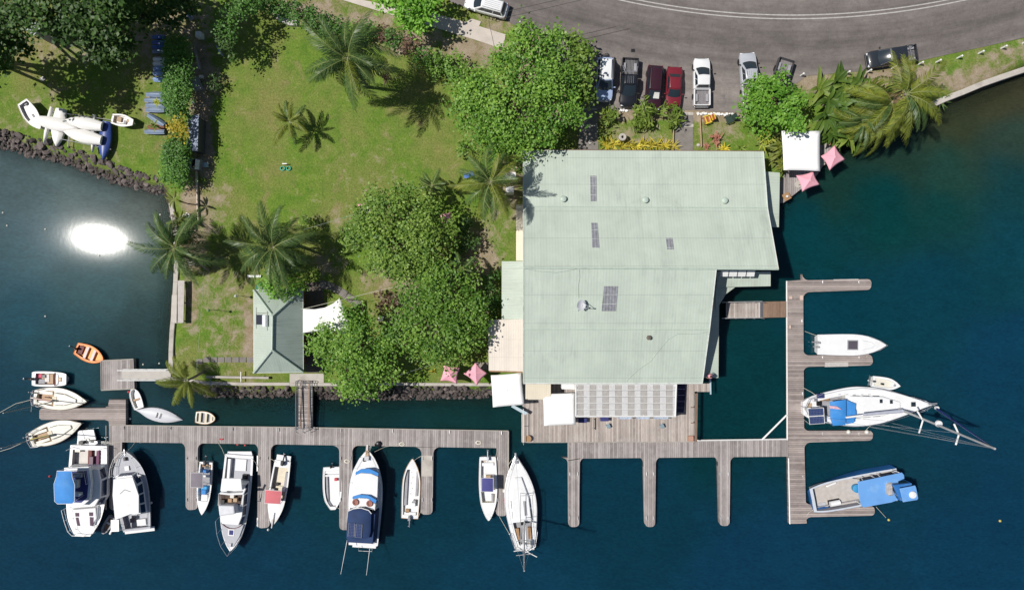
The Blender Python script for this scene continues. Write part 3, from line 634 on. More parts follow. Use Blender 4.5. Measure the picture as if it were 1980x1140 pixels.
# hip-roofed house
hp = thing('hip_roofed_house', 'small house with a green hipped corrugated roof at the gangway', 'house', tuple(W(538, 640, 0)))
E0, R1 = 2.9, 4.9
A, B, C, D, P, Q_ = (491, 561, E0), (585, 558, E0), (586, 719, E0), (491, 720, E0), (527, 610, R1), (526, 676, R1)
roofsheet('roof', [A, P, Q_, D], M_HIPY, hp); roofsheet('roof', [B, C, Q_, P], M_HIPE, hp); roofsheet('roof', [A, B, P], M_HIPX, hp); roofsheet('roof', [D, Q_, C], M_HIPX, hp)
for a, b in ((A, P), (B, P), (C, Q_), (D, Q_), (P, Q_)): MB().path([W(*a)+Vector((0, 0, .04)), W(*b)+Vector((0, 0, .04))], .15, 6).build('ridge_cap', M_CAP, hp, world=True)
for a, b in ((A, B), (B, C), (C, D), (D, A)): MB().path([W(*a)-Vector((0, 0, .06)), W(*b)-Vector((0, 0, .06))], .07, 5).build('gutter', M_GUT, hp, world=True)
mb = MB(); wq = [W(499, 568, 2.8), W(576, 566, 2.8), W(577, 708, 2.8), W(499, 710, 2.8)]
for i in range(4):
    a, b = wq[i], wq[(i+1) % 4]; mb.slab([Vector((a.x, a.y, 0)), Vector((b.x, b.y, 0)), Vector((b.x, b.y, 2.85)), Vector((a.x, a.y, 2.85))], .12)
mb.build('wall', M_WALLR, hp, world=True)
for py in (600, 640, 680):
    a = W(577.6, py, 2.8); win = MB().box(a.x+.03, a.y, .9, .06, 1.4, 1.2).build('window', M_WPAINT, hp, world=True); MB().box(a.x-hp.location.x+.06, a.y-hp.location.y, 1.0, .04, 1.2, 1.0).build('pane', M_GLASS, win)
q = [A, D, Q_]
wh = thing('solar_water_heater', 'solar water heater with white tank on the west slope of the hipped roof', 'water heater', tuple(on_roof(508, 619, q)))
up = Vector((0, 0, .09)); w4 = [on_roof(a, b, q)+up for a, b in ((497, 608), (510, 608), (510, 627), (497, 627))]
if (w4[1]-w4[0]).cross(w4[3]-w4[0]).z < 0: w4 = w4[::-1]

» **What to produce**
Repeat the listing above exactly from its first line to the line containing "A, B, C, D, P, Q_", both included, and omit the pictures.

» **Task solution**
The Blender Python script for this scene continues. Write part 3, from line 634 on. More parts follow. Use Blender 4.5. Measure the picture as if it were 1980x1140 pixels.
# hip-roofed house
hp = thing('hip_roofed_house', 'small house with a green hipped corrugated roof at the gangway', 'house', tuple(W(538, 640, 0)))
E0, R1 = 2.9, 4.9
A, B, C, D, P, Q_ = (491, 561, E0), (585, 558, E0), (586, 719, E0), (491, 720, E0), (527, 610, R1), (526, 676, R1)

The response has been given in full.